Registration fees are pay-what-you can, with a suggested donation of $50. To register, click here.

There will be a special workshop on conflict resolution noon-2 p.m. Saturday, which requires a separate registration. To register, click here.

The summit is organized by the Center for Shared Ownership, which provides assistance to co-ops, condos and townhomes while advocating for policies that support them.

The center’s work fills the gap left behind by the Chicago Mutual Housing Network’s closure about a decade ago, Rachel Johnston said. She’s a senior staffer for the Chicago Rehab Network, which formed the center alongside the Chicago Community Loan Fund.

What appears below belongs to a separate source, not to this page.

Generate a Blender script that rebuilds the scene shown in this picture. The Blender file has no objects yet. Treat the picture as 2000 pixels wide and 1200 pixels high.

“There really hasn’t been a place to look at the policy needs of this niche of affordable housing,” Johnston said. “Even though we do have over 10,000 cooperative units, Chicago and Illinois don’t really have programs that encourage not-for-profits or community groups to start co-ops. We feel that this housing option can really provide some stability” for the housing market.

Their policy interests include limiting “the flight of population out of the South Side,” supporting older people financially so they can age in place, helping condos refinance their properties and helping residents overcome the effects of redlining on their communities.

This weekend’s summit, which is open to the public, follows one in the spring for South Shore, East Garfield Park and West Pullman residents.

The center, which “really [doesn’t] have a geographic boundary,” wants to hold monthly workshops that are open to all, Johnston said.

As “more associations that reach out for help, we can start scheduling trainings where there are common concerns,” she said.

Sixty associations registered for the summit as of Tuesday, Johnston said.